Set down each line from the one containing "Reconstruct this image" to the one containing "return (out[0], out[1], out[2], 1.0)", inclusive, exactly as written and with nothing further.

Stored records

=====

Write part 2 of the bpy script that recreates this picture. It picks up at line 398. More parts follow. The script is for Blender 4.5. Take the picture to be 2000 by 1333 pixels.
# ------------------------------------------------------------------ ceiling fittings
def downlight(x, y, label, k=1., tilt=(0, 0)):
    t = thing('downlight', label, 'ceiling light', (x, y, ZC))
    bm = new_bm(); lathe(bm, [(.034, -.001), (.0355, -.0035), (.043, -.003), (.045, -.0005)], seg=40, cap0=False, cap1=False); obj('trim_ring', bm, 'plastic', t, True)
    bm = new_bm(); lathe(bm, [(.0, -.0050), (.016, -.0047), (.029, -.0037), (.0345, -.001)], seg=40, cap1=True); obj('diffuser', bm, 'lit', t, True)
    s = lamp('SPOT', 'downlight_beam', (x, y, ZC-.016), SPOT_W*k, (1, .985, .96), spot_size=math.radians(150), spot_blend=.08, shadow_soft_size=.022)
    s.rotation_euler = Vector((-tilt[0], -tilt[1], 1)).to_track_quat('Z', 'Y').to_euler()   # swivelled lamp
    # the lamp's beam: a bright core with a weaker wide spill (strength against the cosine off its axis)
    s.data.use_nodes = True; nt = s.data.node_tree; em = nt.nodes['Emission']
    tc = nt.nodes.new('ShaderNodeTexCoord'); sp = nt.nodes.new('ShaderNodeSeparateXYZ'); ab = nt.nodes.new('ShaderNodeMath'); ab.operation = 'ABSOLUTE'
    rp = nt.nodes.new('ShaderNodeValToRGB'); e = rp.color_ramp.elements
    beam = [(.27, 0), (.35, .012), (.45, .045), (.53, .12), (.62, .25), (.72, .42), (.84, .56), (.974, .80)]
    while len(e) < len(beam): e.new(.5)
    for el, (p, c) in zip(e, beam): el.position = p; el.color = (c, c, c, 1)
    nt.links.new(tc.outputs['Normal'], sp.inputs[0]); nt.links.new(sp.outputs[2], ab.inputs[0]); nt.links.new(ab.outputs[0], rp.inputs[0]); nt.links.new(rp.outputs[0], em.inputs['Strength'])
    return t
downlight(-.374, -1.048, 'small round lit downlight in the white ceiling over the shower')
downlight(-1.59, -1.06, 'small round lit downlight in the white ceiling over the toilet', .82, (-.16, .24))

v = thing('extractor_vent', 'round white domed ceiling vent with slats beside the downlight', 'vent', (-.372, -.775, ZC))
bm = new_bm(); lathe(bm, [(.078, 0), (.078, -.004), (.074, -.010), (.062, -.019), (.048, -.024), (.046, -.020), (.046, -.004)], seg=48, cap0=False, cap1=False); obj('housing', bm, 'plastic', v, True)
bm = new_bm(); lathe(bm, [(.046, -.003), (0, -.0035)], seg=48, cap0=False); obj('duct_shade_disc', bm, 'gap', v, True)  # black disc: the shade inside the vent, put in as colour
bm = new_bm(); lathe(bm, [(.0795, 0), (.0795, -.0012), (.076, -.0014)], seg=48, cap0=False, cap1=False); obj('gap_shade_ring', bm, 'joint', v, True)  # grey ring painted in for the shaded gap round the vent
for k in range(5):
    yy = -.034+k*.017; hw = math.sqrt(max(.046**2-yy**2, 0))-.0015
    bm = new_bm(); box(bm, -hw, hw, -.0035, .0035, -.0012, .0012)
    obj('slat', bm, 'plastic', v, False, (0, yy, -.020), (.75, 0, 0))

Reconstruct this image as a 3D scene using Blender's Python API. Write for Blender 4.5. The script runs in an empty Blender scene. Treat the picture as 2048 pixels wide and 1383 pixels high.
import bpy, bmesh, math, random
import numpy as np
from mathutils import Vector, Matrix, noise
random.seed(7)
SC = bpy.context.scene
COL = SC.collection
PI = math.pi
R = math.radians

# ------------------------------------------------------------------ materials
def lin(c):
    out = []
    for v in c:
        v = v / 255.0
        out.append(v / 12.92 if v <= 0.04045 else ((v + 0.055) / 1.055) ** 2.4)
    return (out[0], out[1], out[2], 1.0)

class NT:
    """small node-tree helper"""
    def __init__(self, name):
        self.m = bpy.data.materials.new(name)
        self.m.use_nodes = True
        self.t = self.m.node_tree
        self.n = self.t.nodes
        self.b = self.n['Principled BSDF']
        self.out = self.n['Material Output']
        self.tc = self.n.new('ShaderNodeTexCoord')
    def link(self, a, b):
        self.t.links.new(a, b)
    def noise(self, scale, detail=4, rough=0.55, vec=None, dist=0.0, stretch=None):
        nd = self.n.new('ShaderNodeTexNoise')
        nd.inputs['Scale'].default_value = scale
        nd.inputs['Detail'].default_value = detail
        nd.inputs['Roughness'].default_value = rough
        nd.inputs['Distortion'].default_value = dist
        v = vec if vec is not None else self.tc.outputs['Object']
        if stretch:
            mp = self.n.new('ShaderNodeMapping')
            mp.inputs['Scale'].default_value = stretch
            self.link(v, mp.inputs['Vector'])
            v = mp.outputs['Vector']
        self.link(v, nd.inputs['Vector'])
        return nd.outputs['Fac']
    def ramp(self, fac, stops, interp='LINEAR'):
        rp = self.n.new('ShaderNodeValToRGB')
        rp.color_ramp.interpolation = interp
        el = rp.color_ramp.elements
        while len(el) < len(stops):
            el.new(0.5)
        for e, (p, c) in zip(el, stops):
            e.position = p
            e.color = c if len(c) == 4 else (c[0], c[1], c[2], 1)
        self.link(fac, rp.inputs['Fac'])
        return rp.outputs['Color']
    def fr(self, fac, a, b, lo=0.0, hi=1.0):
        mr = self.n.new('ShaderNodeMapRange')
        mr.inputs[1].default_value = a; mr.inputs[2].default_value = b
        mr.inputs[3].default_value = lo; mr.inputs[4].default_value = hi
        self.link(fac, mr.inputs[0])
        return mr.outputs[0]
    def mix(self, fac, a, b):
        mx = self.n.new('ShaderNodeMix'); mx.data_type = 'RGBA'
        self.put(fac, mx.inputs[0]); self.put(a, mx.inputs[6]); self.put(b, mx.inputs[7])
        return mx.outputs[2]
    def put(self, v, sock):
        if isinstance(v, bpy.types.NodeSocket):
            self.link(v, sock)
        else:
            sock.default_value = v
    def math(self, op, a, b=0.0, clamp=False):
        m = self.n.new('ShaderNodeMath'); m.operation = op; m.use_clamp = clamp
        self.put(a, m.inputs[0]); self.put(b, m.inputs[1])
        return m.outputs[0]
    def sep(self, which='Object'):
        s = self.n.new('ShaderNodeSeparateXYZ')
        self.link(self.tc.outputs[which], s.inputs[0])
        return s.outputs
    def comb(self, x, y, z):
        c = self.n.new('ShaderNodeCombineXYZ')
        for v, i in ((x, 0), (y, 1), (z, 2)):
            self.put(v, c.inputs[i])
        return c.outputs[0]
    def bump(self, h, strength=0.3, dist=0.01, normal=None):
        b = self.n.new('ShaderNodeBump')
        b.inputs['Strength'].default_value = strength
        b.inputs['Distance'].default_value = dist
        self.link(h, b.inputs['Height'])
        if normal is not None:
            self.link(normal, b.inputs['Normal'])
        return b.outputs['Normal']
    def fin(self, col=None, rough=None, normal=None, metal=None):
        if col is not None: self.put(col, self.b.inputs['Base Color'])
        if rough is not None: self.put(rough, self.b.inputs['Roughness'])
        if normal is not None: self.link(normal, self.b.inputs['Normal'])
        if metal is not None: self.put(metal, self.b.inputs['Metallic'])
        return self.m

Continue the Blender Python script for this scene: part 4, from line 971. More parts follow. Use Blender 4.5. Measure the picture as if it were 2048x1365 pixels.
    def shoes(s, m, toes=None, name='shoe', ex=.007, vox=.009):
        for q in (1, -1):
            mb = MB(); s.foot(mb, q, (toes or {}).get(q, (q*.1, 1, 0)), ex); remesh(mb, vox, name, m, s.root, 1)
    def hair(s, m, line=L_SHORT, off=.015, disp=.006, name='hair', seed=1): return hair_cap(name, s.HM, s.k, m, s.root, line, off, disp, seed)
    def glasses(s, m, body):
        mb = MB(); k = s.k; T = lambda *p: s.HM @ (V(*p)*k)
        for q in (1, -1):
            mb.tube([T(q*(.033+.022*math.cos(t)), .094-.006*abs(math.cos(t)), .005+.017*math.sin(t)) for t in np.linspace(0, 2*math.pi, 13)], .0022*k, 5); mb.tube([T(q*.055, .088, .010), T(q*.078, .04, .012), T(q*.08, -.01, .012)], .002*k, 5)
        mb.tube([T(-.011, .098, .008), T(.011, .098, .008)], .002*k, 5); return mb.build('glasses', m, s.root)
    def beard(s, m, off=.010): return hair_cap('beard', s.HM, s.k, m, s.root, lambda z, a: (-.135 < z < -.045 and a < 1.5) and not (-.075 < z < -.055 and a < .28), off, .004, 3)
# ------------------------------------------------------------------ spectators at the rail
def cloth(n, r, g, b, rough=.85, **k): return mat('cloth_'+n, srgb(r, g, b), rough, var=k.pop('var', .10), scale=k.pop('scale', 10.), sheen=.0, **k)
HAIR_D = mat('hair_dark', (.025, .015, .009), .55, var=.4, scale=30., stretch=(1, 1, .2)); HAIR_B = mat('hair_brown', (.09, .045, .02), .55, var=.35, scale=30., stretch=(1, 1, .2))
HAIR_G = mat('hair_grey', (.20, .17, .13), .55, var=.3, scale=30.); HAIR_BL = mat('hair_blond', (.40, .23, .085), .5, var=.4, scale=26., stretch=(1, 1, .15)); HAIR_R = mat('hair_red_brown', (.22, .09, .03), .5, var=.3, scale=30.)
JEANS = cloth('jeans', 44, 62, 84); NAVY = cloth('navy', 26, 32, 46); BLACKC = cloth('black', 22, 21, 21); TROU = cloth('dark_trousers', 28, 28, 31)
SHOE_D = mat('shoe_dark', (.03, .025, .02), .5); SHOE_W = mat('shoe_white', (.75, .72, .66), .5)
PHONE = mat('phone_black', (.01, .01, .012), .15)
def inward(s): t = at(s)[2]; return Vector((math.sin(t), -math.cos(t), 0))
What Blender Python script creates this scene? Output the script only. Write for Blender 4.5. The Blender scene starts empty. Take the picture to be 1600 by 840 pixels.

=====

■ **Solution to the exercise**:
Reconstruct this image as a 3D scene using Blender's Python API. Write for Blender 4.5. The script runs in an empty Blender scene. Treat the picture as 2048 pixels wide and 1383 pixels high.
import bpy, bmesh, math, random
import numpy as np
from mathutils import Vector, Matrix, noise
random.seed(7)
SC = bpy.context.scene
COL = SC.collection
PI = math.pi
R = math.radians

# ------------------------------------------------------------------ materials
def lin(c):
    out = []
    for v in c:
        v = v / 255.0
        out.append(v / 12.92 if v <= 0.04045 else ((v + 0.055) / 1.055) ** 2.4)
    return (out[0], out[1], out[2], 1.0)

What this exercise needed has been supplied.